** PROMPT **
Write out each line beneath this one exactly as it reads.

--- BEGIN ---

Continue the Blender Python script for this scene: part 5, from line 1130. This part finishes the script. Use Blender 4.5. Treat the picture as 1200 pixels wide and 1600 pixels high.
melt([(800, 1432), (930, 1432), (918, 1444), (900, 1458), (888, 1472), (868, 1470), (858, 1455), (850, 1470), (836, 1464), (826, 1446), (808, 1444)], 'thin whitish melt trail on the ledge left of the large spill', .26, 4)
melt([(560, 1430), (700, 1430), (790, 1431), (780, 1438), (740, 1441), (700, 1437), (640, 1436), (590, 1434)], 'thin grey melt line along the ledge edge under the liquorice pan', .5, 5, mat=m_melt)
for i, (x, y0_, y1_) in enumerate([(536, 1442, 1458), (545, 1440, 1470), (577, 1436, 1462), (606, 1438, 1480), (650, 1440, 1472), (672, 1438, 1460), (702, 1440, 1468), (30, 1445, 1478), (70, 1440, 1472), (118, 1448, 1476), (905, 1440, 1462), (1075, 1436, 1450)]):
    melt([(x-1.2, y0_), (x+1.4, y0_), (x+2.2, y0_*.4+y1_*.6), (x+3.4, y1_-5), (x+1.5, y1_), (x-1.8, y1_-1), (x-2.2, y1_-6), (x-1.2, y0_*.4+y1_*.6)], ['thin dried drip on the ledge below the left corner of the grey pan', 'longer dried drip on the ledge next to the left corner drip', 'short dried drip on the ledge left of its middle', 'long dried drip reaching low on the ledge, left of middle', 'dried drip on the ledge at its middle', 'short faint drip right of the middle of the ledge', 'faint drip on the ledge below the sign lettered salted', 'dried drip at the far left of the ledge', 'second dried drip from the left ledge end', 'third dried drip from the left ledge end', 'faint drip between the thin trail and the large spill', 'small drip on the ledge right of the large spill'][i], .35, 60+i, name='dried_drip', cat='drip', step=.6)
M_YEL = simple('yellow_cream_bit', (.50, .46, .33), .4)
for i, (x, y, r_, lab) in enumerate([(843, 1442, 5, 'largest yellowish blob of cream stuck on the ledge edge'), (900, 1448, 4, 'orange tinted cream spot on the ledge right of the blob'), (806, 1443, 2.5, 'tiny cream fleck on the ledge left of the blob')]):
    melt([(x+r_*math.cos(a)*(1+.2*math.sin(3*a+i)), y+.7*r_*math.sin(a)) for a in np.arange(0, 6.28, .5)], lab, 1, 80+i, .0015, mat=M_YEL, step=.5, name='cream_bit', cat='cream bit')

--- END ---

** REPLY TO THE EXERCISE **
Continue the Blender Python script for this scene: part 5, from line 1130. This part finishes the script. Use Blender 4.5. Treat the picture as 1200 pixels wide and 1600 pixels high.
melt([(800, 1432), (930, 1432), (918, 1444), (900, 1458), (888, 1472), (868, 1470), (858, 1455), (850, 1470), (836, 1464), (826, 1446), (808, 1444)], 'thin whitish melt trail on the ledge left of the large spill', .26, 4)
melt([(560, 1430), (700, 1430), (790, 1431), (780, 1438), (740, 1441), (700, 1437), (640, 1436), (590, 1434)], 'thin grey melt line along the ledge edge under the liquorice pan', .5, 5, mat=m_melt)
for i, (x, y0_, y1_) in enumerate([(536, 1442, 1458), (545, 1440, 1470), (577, 1436, 1462), (606, 1438, 1480), (650, 1440, 1472), (672, 1438, 1460), (702, 1440, 1468), (30, 1445, 1478), (70, 1440, 1472), (118, 1448, 1476), (905, 1440, 1462), (1075, 1436, 1450)]):
    melt([(x-1.2, y0_), (x+1.4, y0_), (x+2.2, y0_*.4+y1_*.6), (x+3.4, y1_-5), (x+1.5, y1_), (x-1.8, y1_-1), (x-2.2, y1_-6), (x-1.2, y0_*.4+y1_*.6)], ['thin dried drip on the ledge below the left corner of the grey pan', 'longer dried drip on the ledge next to the left corner drip', 'short dried drip on the ledge left of its middle', 'long dried drip reaching low on the ledge, left of middle', 'dried drip on the ledge at its middle', 'short faint drip right of the middle of the ledge', 'faint drip on the ledge below the sign lettered salted', 'dried drip at the far left of the ledge', 'second dried drip from the left ledge end', 'third dried drip from the left ledge end', 'faint drip between the thin trail and the large spill', 'small drip on the ledge right of the large spill'][i], .35, 60+i, name='dried_drip', cat='drip', step=.6)
M_YEL = simple('yellow_cream_bit', (.50, .46, .33), .4)
for i, (x, y, r_, lab) in enumerate([(843, 1442, 5, 'largest yellowish blob of cream stuck on the ledge edge'), (900, 1448, 4, 'orange tinted cream spot on the ledge right of the blob'), (806, 1443, 2.5, 'tiny cream fleck on the ledge left of the blob')]):
    melt([(x+r_*math.cos(a)*(1+.2*math.sin(3*a+i)), y+.7*r_*math.sin(a)) for a in np.arange(0, 6.28, .5)], lab, 1, 80+i, .0015, mat=M_YEL, step=.5, name='cream_bit', cat='cream bit')